UK airports handled 241 million passengers during 2007, according to figures published by the Civil Aviation Authority (CAA). This represents an increase of 2.4 per cent on 2006. This growth is slower than that seen over the last decade and continues a trend which began in 2005.
During 2007, air transport movements (landings and take-offs of commercial aircraft) at UK airports grew by 1.8 per cent to 2.5 million. At the London airports - Heathrow, Gatwick, Stansted, Luton and London City - the increase was 2.6 per cent, with the largest increases in both absolute and percentage terms at London City (11,800 more movements, 15.9 per cent) and Luton (4,800 more movements, 5.8 per cent).
Passengers at London airports
The London airports comprised 58 per cent of total UK passenger numbers, compared to 58.2 per cent in 2006. They saw an increase of 2.8 million terminal passengers, or 2.0 per cent more than in 2006.
The biggest growth in passenger numbers at the London airports was at Gatwick, which served a million more passengers in 2007 than in 2006. Heathrow, Luton and London City all handled over half a million more passengers each.
London City saw its fourth consecutive year of double-digit percentage growth: it is now handling over 2 per cent of all London passengers.
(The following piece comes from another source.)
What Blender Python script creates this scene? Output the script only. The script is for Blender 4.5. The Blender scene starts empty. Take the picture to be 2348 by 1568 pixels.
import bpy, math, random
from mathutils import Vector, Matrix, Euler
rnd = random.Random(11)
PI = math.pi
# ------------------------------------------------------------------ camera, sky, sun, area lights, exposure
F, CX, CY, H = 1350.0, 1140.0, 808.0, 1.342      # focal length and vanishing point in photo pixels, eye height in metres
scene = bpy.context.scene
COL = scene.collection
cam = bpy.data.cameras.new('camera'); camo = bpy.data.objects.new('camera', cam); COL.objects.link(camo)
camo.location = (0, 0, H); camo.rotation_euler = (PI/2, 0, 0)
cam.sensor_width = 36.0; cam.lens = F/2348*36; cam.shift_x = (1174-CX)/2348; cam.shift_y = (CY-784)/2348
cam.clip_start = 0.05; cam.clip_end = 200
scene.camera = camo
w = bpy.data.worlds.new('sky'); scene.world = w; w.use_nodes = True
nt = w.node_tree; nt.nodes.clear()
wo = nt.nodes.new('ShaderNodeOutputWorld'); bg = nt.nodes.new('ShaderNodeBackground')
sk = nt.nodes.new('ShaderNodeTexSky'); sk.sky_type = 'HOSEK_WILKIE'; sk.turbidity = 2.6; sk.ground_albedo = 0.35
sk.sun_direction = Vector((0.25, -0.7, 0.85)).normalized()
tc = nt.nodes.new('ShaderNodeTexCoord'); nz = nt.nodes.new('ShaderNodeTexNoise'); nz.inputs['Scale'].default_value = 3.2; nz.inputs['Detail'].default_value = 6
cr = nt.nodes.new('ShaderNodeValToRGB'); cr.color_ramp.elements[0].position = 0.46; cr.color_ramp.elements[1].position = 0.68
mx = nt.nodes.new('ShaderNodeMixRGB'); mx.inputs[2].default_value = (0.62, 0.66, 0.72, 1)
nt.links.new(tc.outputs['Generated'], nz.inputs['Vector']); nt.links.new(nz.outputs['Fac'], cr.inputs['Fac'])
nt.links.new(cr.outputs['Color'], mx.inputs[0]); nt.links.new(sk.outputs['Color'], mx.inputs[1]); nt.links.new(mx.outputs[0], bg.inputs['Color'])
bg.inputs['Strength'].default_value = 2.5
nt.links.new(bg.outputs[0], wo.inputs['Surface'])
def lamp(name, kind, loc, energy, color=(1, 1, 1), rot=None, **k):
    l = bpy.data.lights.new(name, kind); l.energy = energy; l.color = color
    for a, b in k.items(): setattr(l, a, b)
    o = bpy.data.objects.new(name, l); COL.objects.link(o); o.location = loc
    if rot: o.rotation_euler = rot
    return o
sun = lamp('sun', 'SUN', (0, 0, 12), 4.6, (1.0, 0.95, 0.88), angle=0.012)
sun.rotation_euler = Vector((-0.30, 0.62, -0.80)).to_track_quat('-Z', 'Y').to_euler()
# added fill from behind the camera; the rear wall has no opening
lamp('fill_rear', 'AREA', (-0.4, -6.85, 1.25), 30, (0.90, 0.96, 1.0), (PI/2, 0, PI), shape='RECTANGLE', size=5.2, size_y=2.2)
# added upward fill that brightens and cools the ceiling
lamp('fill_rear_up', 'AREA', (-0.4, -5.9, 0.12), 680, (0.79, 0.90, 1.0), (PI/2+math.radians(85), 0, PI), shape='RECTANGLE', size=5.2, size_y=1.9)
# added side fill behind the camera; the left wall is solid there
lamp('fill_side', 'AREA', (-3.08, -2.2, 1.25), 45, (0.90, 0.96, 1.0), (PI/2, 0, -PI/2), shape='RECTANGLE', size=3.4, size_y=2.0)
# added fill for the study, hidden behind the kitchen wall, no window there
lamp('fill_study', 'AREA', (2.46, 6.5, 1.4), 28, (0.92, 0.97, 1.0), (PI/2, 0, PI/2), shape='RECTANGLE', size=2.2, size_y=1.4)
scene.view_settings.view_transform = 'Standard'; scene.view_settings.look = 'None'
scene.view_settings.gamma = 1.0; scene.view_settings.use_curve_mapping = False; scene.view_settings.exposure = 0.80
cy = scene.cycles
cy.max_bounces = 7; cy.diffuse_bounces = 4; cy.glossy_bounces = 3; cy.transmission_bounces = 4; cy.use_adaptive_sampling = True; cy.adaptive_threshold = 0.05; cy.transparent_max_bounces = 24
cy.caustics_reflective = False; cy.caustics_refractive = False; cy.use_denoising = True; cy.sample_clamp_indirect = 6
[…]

Passengers at regional airports
At the regional airports - those other than the London airports - traffic grew by 2.9 per cent to 101 million passengers. More regional airports are developing a greater range of services and there are now nine airports handling more than five million passengers each year (see notes to editors) between them, accounting for nearly one third of all UK passengers, while a further nine airports each handle more than one million passengers annually.
Routes and destinations
Of the UK airport passengers in 2007, the majority (139.0 million) were bound for, or arriving from, geographical Europe – representing an increase of 3.1 per cent from 2006.
Within this, the largest absolute increases were in passengers to and from: Poland (up by 1.0 million, an increase of 30.7 per cent); Italy (up by 0.6 million, an increase of 6.0 per cent); and Spain (up by 0.6 million, an increase of 1.8 per cent).
The largest fall for an individual European country was Ireland, where passenger numbers fell by 0.1 million (a decrease of 0.8 per cent) - this contrasts with high growth in 2006, when Ireland showed a 4.8 per cent increase on 2005.
There were 22.4 million passengers on flights to and from North America, an increase from 21.7 million in 2006, and a reversal of the decline in passengers to and from North America seen in 2006.
In 2007, 25.3 million passengers were on domestic flights . This represents a fall of 1.9 per cent on 2006, and is the only market segment where passenger numbers are not increasing.
Passengers travelling to and from the remaining international destinations (outside of Europe and North America) totalled 30.6 million in 2007, an increase of 5.5 per cent on 2006. The Middle East and Australasia were the regions seeing the largest growth in passenger numbers (0.6 million and 0.2 million respectively). Both of these represent increases of more than 10 per cent since 2006. Between them, these two regions account for nearly a quarter of the passengers between the UK and the non-EU countries excluding North America.
Passenger Numbers by Nationality of Carrier
121.3 million passengers at UK airports travelled on UK scheduled airlines. This was just over half of all the passengers at UK airports and slightly higher than the 2006 proportion - 50.4 per cent compared to 50.1 per cent.
Of the remaining scheduled passengers, 57.7 million travelled on EU airlines, and 29.5 million on non-EU airlines.
Passenger numbers on charter airlines have been declining in recent years, and the 2007 total of 32.2 million represents a decrease of 4.6 per cent on 2006.